A visual artist named Maricris and a small neighborhood gym owner named Josh are navigating a common but complex relationship transition: moving from a secure, platonic friendship into a romantic partnership. Their story, shared in an advice column, highlights a poignant emotional shift many couples experience.
The Foundation of a Pressure-Free Friendship
Maricris and Josh met through mutual friends and spent about a year in the same social circle. Their connection was purely platonic, built on shared meals after workouts and long conversations about creativity and discipline. The friendship was characterized by a notable lack of pressure. If days passed without communication, it held no hidden meaning. Busy schedules or tiredness were simply accepted as part of life, allowing both individuals to show up as their authentic, human selves without explanation or scorekeeping.
This dynamic changed two months ago when Josh asked if they could date exclusively. Maricris agreed, believing their solid friendship would make the transition to romance natural and smooth. However, she soon found herself missing the version of their relationship that existed before romance. She questioned whether friendship feels more reliable simply because it asks for less, and if romantic expectations can sometimes outpace genuine affection and readiness.
Expert Insight: Why Romance Changes the Rules
In response, the advice columnist, DJ, affirmed that Maricris had articulated a widespread feeling. Romance often alters the rules of a friendship faster than our emotional preparedness can adjust. The core difference lies in direction and expectation.
Friendship is described as spacious. Presence alone is sufficient. Silence isn't perceived as distance, and busyness isn't interpreted as withdrawal. There is no unspoken timeline or scoreboard measuring effort. In contrast, romance inherently introduces a destination—a movement toward a shared future. This brings expectations for consistency, availability, and reassurance, even when those expectations are reasonable.
Navigating the New Dynamic with Clarity
The expert suggests that the couple openly discuss what has changed without placing blame on the romance itself. Unspoken expectations become heavy burdens because they leave too much room for fearful interpretation. A delayed text message can start to feel like disinterest, and a busy week can be misread as emotional withdrawal.

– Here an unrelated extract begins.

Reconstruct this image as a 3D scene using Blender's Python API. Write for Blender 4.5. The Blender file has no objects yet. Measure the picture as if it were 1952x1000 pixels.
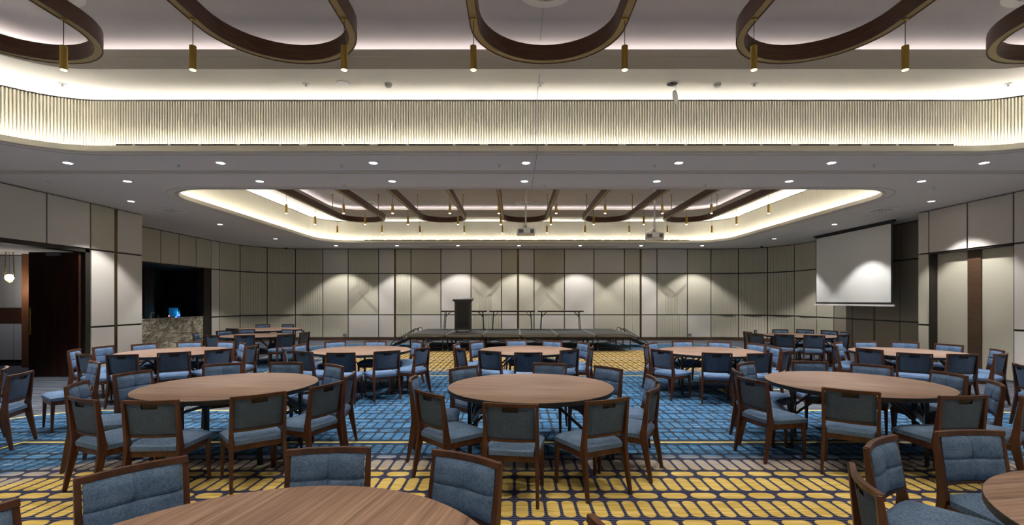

Pressure often stems not from what is openly asked, but from what is silently assumed. When expectations remain unspoken, both partners may end up performing for a set of rules they never agreed upon, creating tension. The issue, as Maricris sensed, is often a lack of clarity, not a lack of affection.
A practical solution offered is to intentionally protect at least one habit from their friendship. This could be their weekly deep talk or their post-workout meal. Revisiting these familiar rituals can restore emotional safety and serve as a reminder of the connection's original strength. The columnist emphasizes that not every interaction needs to prove effort; sometimes, showing up tired but honest is more reliable than showing up polished.
The transition from friends to partners involves a sense of loss. What was once open and forgiving becomes more attentive, invested, and vulnerable. The final advice is to honor the past friendship but not force the current romance to compete with its memory. The healthiest love does not replace the past but learns how to carry it forward into a new, shared future.